Confucian Open Leadership

April 1, 2022 Open Leadership No Comments

In my view, Confucian Leadership is about Open Leadership after transcending some inconsistency.

Allow me at first to transcend. Then – some patience needed – I will come back to Confucianism itself.


Any theorizing about ‘heaven’ as if it is conceptually graspable is not Aurelian. It denotes a direction toward the ungraspable, a direction that goes vertically toward the inside ― deeper self, the inner universe of mental-neuronal patterns. This doesn’t say where it ends. It is a direction.

Stating that it’s about specific things outside oneself – for instance, looking for heaven on a cloud – is crucially different. Confucianism simultaneously transcends this and then it doesn’t. It accommodates but, in doing so, remains inconsistent.

This is also cultural, in a good sense.

Something may be poetic when embedded in a respectable culture, while straightforwardly transplanting it toward another respectable but less evidently poetic culture may take out the zest. These differing cultures may be separated in time or space or both.

The poetry may be very nice and carry tons of wisdom ― excellent!

Still, it may be unsustainable in the long term to keep the poetry without simultaneously seeing what it’s about from a conceptually rational viewpoint. The latter is like the heaviest hammer. It’s a pity to have poetry as the enemy of such. It shouldn’t happen, and it’s not necessary.

This is the age of cultures coming together. Therefore, Confucianism – like many other things – should be purified of what can only in the past be exclusively poetic.

Open Leadership looks like purified Confucianism.
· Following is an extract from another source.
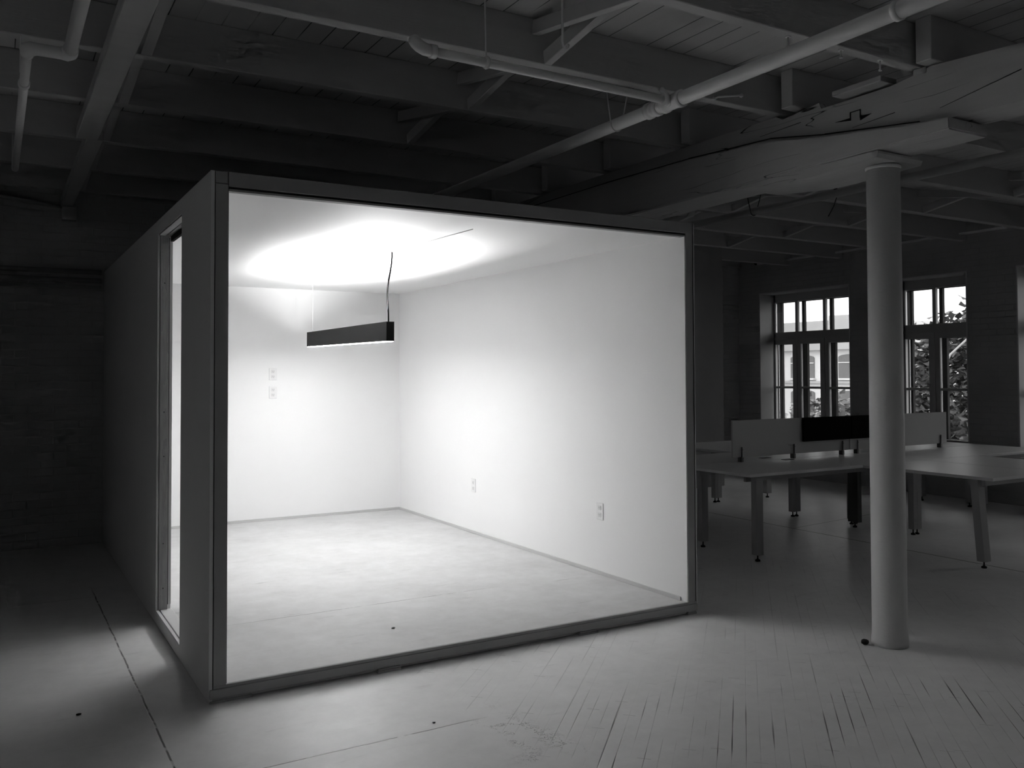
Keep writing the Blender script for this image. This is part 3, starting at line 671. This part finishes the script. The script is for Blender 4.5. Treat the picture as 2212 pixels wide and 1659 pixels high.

Translate heaven to the deeper self. That is straightforward.

Then let’s look at two main Confucian concepts – rén and yi – and see how they can also be translated.

Translating rén

Benevolence or, say, compassion. With ancient wisdom and modern insights into human depth, this becomes Compassion ― the virtue-form of heaven.

Translating yi

Yi is the moral disposition to do good. In essence, this is the overflowing of the bucket of Compassion.

After this, two more concepts: Li and Zhi

Li is a communal system of behavior according to the above. This may be culturally dependent and evolving.

Zhi is the insight into what is good in the behavior of others and oneself.

People are fundamentally good and can grow toward their human potential.

This doesn’t come automatically. It needs support and can be supported by personal and societal efforts.

This support is what Open Leadership is about, bringing together poetry and rationality, past and present, and hopefully East and West, into Worldwide Compassion.